Juan Radrigán es (es, no fue) esa clase de artistas verdaderos que solo cada cierto tiempo aparece, la clase de escritores auténticos, implacables con sus textos y, también, consigo mismo, porque muchas cosas podrán decirse de él, pero no que fuera alguien incoherente con su ética.
Quisiera hoy, recordarlo, precisamente, a partir de aquello que lo convirtió en “nuestro” Juan Radrigán, es decir, de todos los chilenos, evidentemente, me refiero a su obra.
Llama la atención, primero que todo, el rescate que hizo de la belleza, de la dignidad humana, donde no solía aparecer y también cómo habló de lo propiamente chileno, en un sentido que implicaba, no únicamente la tradicional visión floclorista, sino que sumó a ello una relación con la calle, con lo citadino, con los lugares sucios y descoloridos de las poblaciones marchitas materialmente, pero llenas de color y vivencia en lo humano y emocional.
Radrigán propuso una visión de lo chileno que sumó en lugar de restar, que entregó espacio a personajes y mundos que habían dejado de tener lugar en las tablas durante determinado momento o que, si lo tenían, estaban pasados por un filtro burgués; así, la construcción del campesino o del poblador, era una visión que provenía desde la burguesía y no del pueblo mismo, cosa que puede rastrearse ampliamente en casi toda la dramaturgia y puesta en escena nacional a través de los siglos, con muy pocas excepciones, así, como Antonio Acevedo Hernández, Radrigán habló de la gente común, con la voz de la gente común.
Bien podría decirse que, más allá de la contingencia que supone pertenecer a tal o cual segmento social (cosa tampoco tan contingente, todo hay que decirlo), lo que debe juzgarse es la calidad de la obra.
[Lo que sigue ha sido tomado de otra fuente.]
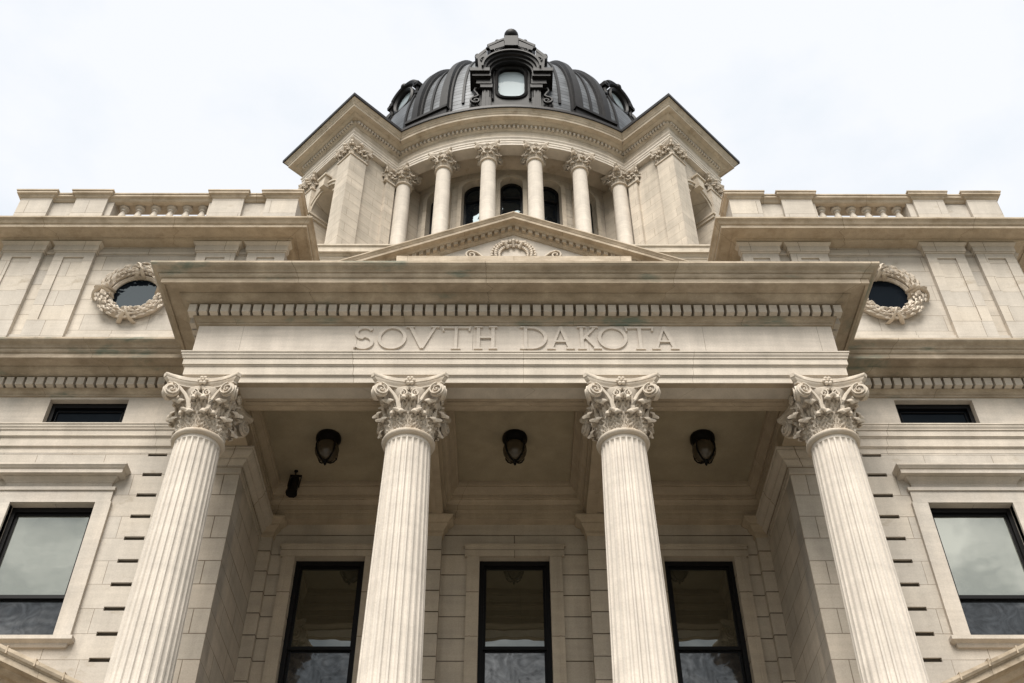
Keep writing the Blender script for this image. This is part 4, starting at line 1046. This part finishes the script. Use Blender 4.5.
# big front dormer
def dormer(th):
    d = Vector((sin(th), -cos(th), 0)); t = Vector((cos(th), sin(th), 0)); o0 = Vector((0, DC, 0)); D0 = 7.42
    fn = lambda a, b, dd: tuple(o0+d*(D0+dd)+t*a+Vector((0, 0, b-.40)))
    fc = lambda a, b, dd: tuple(o0+d*(D0+dd)+t*a+Vector((0, 0, b)))
    mb = MB()
    hw = .54; z0, z1, cz = 38.2, 40.28, 39.2
    def rrect(h_, a, b, r, n=5):
        pts = []
        for cx_, cz_, s0 in ((h_-r, a+r, -pi/2), (h_-r, b-r, 0), (-h_+r, b-r, pi/2), (-h_+r, a+r, pi)):
            pts += [(cx_+r*cos(s0+pi/2*i/n), cz_+r*sin(s0+pi/2*i/n)) for i in range(n+1)]
        return pts
    hole = rrect(hw, z0, z1, .42)
    mb.panel(hole, (-1.22, 1.22, 36.4, 40.5), 0, -.2, fn)
    for s2 in (-1, 1): mb.add([fn(s2*1.22, 36.4, 0), fn(s2*1.22, 36.4, -2.6), fn(s2*1.22, 40.5, -2.6), fn(s2*1.22, 40.5, 0)], [(0, 1, 2, 3)])
    # barrel top
    half = [(1.22*cos(pi*i/24), 40.5+.4*sin(pi*i/24)) for i in range(25)]
    mb.prism(half, fn, -2.6, .0)
    o = part(mb, 'dormer', M['rib'], smooth=35, normals=False)
    # frame ring
    mb = MB(); inn, md, ou = rrect(hw-.0, z0, z1, .42), rrect(hw+.06, z0-.06, z1+.06, .46), rrect(hw+.14, z0-.12, z1+.14, .5); n = len(inn); vs = []
    for i in range(n): vs += [fn(*inn[i], -.06), fn(*inn[i], .05), fn(*md[i], .11), fn(*ou[i], .06), fn(*ou[i], -.02)]
    mb.add(vs, [(i*5+j, i*5+(j+1) % 5, ((i+1) % n)*5+(j+1) % 5, ((i+1) % n)*5+j) for i in range(n) for j in range(5)])
    for r_, d_ in ((.76, .06), (.88, .12)):               # nested arch bands above the window
        pts = [fn(r_*cos(pi*i/20), 39.78+r_*.98*sin(pi*i/20), d_) for i in range(21)]; mb.tube([fn(r_, 38.0, d_)]+pts+[fn(-r_, 38.0, d_)], .055, 6)
    build(mb, 'window_surround', M['rib'], o, smooth=35)
    mb = MB(); mb.add([fn(a, b, -.12) for a, b in rrect(hw+.03, z0-.03, z1+.03, .44)], [tuple(range(n))]); build(mb, 'pane', M['glass_bright'], o, smooth=0)
    # pilasters, entablature returns and hood
    for s2 in (-1, 1):
        mb = MB()
        a, b = sorted((s2*.84, s2*1.20)); mb.prism([(a, 36.5), (b, 36.5), (b, 38.55), (a, 38.55)], fn, -.05, .16)
        for dx in (-.07, .07): m_ = s2*1.02+dx; mb.prism([(m_-.03, 36.9), (m_+.03, 36.9), (m_+.03, 38.45), (m_-.03, 38.45)], fn, .15, .19)
        a, b = sorted((s2*.78, s2*1.28)); mb.prism([(a, 38.55), (b, 38.55), (b, 38.78), (a, 38.78)], fn, -.05, .27)
        a, b = sorted((s2*.82, s2*1.45)); mb.prism([(a, 38.78), (b, 38.78), (b, 39.12), (a, 39.12)], fn, -.6, .30)
        a, b = sorted((s2*.86, s2*1.62)); mb.prism([(a, 39.12), (b, 39.12), (b, 39.34), (a, 39.34)], fn, -.6, .45)
        a, b = sorted((s2*.90, s2*1.72)); mb.prism([(a, 39.34), (b, 39.34), (b, 39.56), (a, 39.56)], fn, -.6, .56)
        mb.ball(fn(s2*1.45, 39.70, .1), .12, 8, (1, 1, 1.6))
        build(mb, 'pilaster', M['rib'], o, smooth=30)
    mb = MB(); prof = [(.86, .0), (.86, .30), (.93, .32), (.95, .42), (1.03, .44), (1.06, .54), (1.16, .57), (1.16, .66), (1.24, .66), (1.27, -.6), (.86, -.6)]
    n = 30; vs = []
    for i in range(n+1):
        a = pi*i/n; vs += [fn(r_*cos(a), 39.58+r_*1.02*sin(a), dd) for r_, dd in prof]
    k = len(prof); mb.add(vs, [(i*k+j, i*k+(j+1) % k, (i+1)*k+(j+1) % k, (i+1)*k+j) for i in range(n) for j in range(k)]+[tuple(range(k))[::-1], tuple(range(n*k, (n+1)*k))])
    build(mb, 'arched_hood', M['rib'], o, smooth=30)
    for s2 in (-1, 1):
        mb = MB(); spiral(mb, fn(s2*1.46, 37.85, .08), Vector((0, 0, 1)), t*s2, .22, 1.5, .06, 1, [fn(s2*1.28, 38.72, .08), fn(s2*1.5, 38.70, .08), fn(s2*1.53, 38.52, .08), fn(s2*1.42, 38.32, .08), fn(s2*1.36, 38.16, .08)])
        mb.prism([(s2*1.22, 36.6), (s2*1.72, 36.6), (s2*1.72, 37.9), (s2*1.60, 38.12), (s2*1.46, 38.3), (s2*1.56, 38.6), (s2*1.50, 38.76), (s2*1.22, 38.8)], fn, -.5, -.06)
        build(mb, 'console_scroll', M['rib'], o, smooth=40)
    # crest above: cartouche, stepped wings and ball
    mb = MB(); D1 = -.72
    pts = [fc(.66*cos(pi*i/16), 42.15+.72*sin(pi*i/16), D1) for i in range(17)]; mb.tube(pts, .11, 8)
    pts = [fc(.45*cos(pi*i/16), 42.1+.50*sin(pi*i/16), D1) for i in range(17)]; mb.tube(pts, .06, 8)
    mb.prism([(.6*cos(pi*i/16), 42.1+.68*sin(pi*i/16)) for i in range(17)], fc, D1-.8, D1-.02)
    mb.prism([(-1.2, 40.6), (1.2, 40.6), (.95, 42.1), (-.95, 42.1)], fc, D1-1.0, D1-.1)
    for a in (R(90), R(55), R(125)): mb.ball(fc(.22*cos(a), 42.2+.26*sin(a), D1), .13, 8)
    for s2 in (-1, 1):
        for q in ([(.30, 42.75), (.92, 42.42), (1.02, 42.72), (.34, 43.30)], [(.26, 43.25), (1.0, 42.68), (1.08, 42.88), (.26, 43.5)], [(.95, 41.2), (1.42, 40.9), (1.48, 41.75), (1.12, 42.35)], [(1.08, 42.30), (1.52, 41.7), (1.60, 41.9), (1.13, 42.55)]):
            mb.prism([(s2*x, z) for x, z in q], fc, D1-.55, D1+.12)
        mb.ball(fc(s2*.62, 43.28, D1), .12, 8); mb.ball(fc(s2*1.04, 42.62, D1+.05), .10, 8); mb.ball(fc(s2*1.5, 42.05, D1), .12, 8, (1, 1, 1.5))
        spiral(mb, fc(s2*.62, 42.35, D1+.14), Vector((0, 0, 1)), t*s2, .14, 1.4, .035, 1)
        spiral(mb, fc(s2*1.2, 41.6, D1+.14), Vector((0, 0, 1)), t*s2, .16, 1.4, .04, 1)
    mb.box(-.32, .32, 0, 0, 0, 0) if False else mb.prism([(-.3, 42.7), (.3, 42.7), (.3, 43.5), (-.3, 43.5)], fc, D1-.4, D1+.2)
    mb.ball(fc(0, 43.95, D1-.1), .33, 14)
    build(mb, 'crest', M['rib'], o, smooth=35)
dormer(0)
def lucarne(th):
    """small oval window dormer on the shoulder of the dome"""
    d = Vector((sin(th), -cos(th), 0)); t = Vector((cos(th), sin(th), 0)); o0 = Vector((0, DC, 0)); D0 = 6.75; zc = 41.4; S = .92
    fn = lambda a, b, dd: tuple(o0+d*(D0+dd*S)+t*a*S+Vector((0, 0, zc+b*S)))
    ov = lambda s_: [(.56*s_*cos(2*pi*i/28), .70*s_*sin(2*pi*i/28)) for i in range(28)]
    mb = MB(); n = 28; vs = []
    for i in range(n): vs += [fn(*ov(1)[i], -.1), fn(*ov(1)[i], .10), fn(*ov(1.14)[i], .20), fn(*ov(1.30)[i], .12), fn(*ov(1.30)[i], -1.6)]
    mb.add(vs, [(i*5+j, i*5+(j+1) % 5, ((i+1) % n)*5+(j+1) % 5, ((i+1) % n)*5+j) for i in range(n) for j in range(4)])
    mb.prism([(-.95, -1.5), (.95, -1.5), (.85, -.6), (-.85, -.6)], fn, -1.2, .02)
    pts = [fn(.98*cos(R(15)+R(150)*i/16), .12+1.0*sin(R(15)+R(150)*i/16), .1) for i in range(17)]; mb.tube(pts, .15, 8)
    for s2 in (-1, 1):
        spiral(mb, fn(s2*.92, -.62, .05), Vector((0, 0, 1)), t*s2, .26, 1.4, .08, 1, [fn(s2*.85, .35, .05), fn(s2*.98, .1, .05), fn(s2*.9, -.15, .05)])
        mb.prism([(s2*.75, .3), (s2*1.12, .2), (s2*1.16, .42), (s2*.75, .62)], fn, -.6, .22)
    mb.ball(fn(0, 1.12, .12), .2, 8)
    o = part(mb, 'oval_dormer', M['rib'], smooth=35)
    mb = MB(); mb.add([fn(a, b, -.05) for a, b in ov(1.02)], [tuple(range(28))]); build(mb, 'pane', M['glass_bright'], o, smooth=0)
for k in range(4): lucarne(pi/4+k*pi/2)

# ------------------------------------------------------------------ things hanging under the porch ceiling
LAB = ('dark porch globe lantern hanging in the left bay of the portico ceiling', 'dark porch globe lantern hanging in the middle bay above the centre window', 'dark porch globe lantern hanging in the right bay of the portico ceiling')
first = None
for x, lb in zip((-3.55, 0, 3.58), LAB):
    zt = 12.922+EYE; at = (x, 16.2, zt)
    if first is None:
        o = thing('ceiling_lantern', at, lb, 'lantern', 'globe lanterns under the portico ceiling')
        mb = MB(); mb.lathe([(.10, 0), (.225, 0), (.24, -.03), (.24, -.10), (.225, -.13), (.21, -.16), (.20, -.20), (.17, -.21)], 28); mb.xform(lambda a, b, c: (a+x, b+16.2, c+zt)); build(mb, 'canopy', M['iron'], o, eye=False, smooth=40)
        mb = MB(); mb.lathe([(.18, -.19), (.215, -.25), (.23, -.33), (.215, -.42), (.17, -.50), (.10, -.56), (.03, -.58)], 28); mb.xform(lambda a, b, c: (a+x, b+16.2, c+zt)); build(mb, 'globe', M['lampglass'], o, eye=False, smooth=40)
        mb = MB()
        for k in range(4):
            a = pi/4+k*pi/2; mb.tube([(r*cos(a)+x, r*sin(a)+16.2, z+zt) for r, z in ((.21, -.17), (.235, -.25), (.25, -.33), (.235, -.43), (.185, -.515), (.11, -.58), (.03, -.60))], .016, 6)
        mb.lathe([(.01, -.57), (.05, -.58), (.04, -.61), (.02, -.63), (.03, -.65), (.01, -.69)], 12, (x, 16.2, zt)); build(mb, 'cage', M['iron'], o, eye=False, smooth=40)
        first = o
    else:
        r = first.copy(); col.objects.link(r); r.location = at; r['label'] = lb
        for ch in list(first.children):
            c2 = ch.copy(); col.objects.link(c2); c2.parent = r
x, y, zt = -4.33, 17.30, 12.925
o = thing('floodlight', (x, y, zt+EYE), 'small black floodlight hanging by a rod in the rear left corner of the portico', 'floodlight')
mb = MB(); mb.tube([(x, y, zt), (x, y, zt-.1)], .012, 6); mb.lathe([(.04, 0), (.04, -.02), (.01, -.03)], 10, (x, y, zt)); build(mb, 'hanging_rod', M['iron'], o, smooth=40)
mb = MB(); T = Matrix.Translation((x, y-.02, zt-.36)) @ Matrix.Rotation(R(3), 4, 'Y') @ Matrix.Rotation(R(-8), 4, 'X')
m2 = MB(); m2.lathe([(.05, .20), (.085, .18), (.098, .12), (.098, -.16), (.115, -.18), (.115, -.24), (.02, -.24)], 8, a0=pi/8); mb.add([tuple(T @ Vector(q)) for q in m2.v], m2.f); mb.box(-.115, -.102, -.025, .025, -.05, .24, T); mb.box(.102, .115, -.025, .025, -.05, .24, T); mb.box(-.115, .115, -.025, .025, .24, .255, T)
build(mb, 'housing', M['iron'], o, smooth=40)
Yo estaré completamente de acuerdo con esa aseveración y me apresuraré a decir también, que la obra de Radrigán, tanto literariamente hablando como posibilidad escénica, es absolutamente remarcable y algunos de sus textos, sencillamente grandes, realmente, magníficas obras.
Radrigán sabía estructurar líneas de acción que construían un mundo densamente poblado de signos, los ambientes de sus obras e incluso los espacios físicos donde las acciones se desarrollaban, eran algo que comunicaba vida, emociones, sentidos y hasta objetivos en sus trabajos, todo en sus textos era la exploración de un mundo, de un tema, de vivencias con las que él construía experiencias.
De igual modo sucedía con sus personajes. Pocas veces he visto dramaturgos capaces de dotar de vida a sus personajes con la verdad que él podía. Emocionales, inteligentes, con una voz propia que les permitía desarrollar una línea de acción lo mismo que una suerte de interioridad inmensa, profunda y compleja que era, precisamente, lo que los hacía brillar. Cualquiera que escriba, sabe bien lo difícil que es lograr que un personaje deje de ser el muñeco ventrílocuo del autor y cobren una voz propia, más aún si se pretende que esa voz sea honesta, coherente con él mismo y con el mundo en que los conflictos se articulan y, para esto, Radrigán era un maestro.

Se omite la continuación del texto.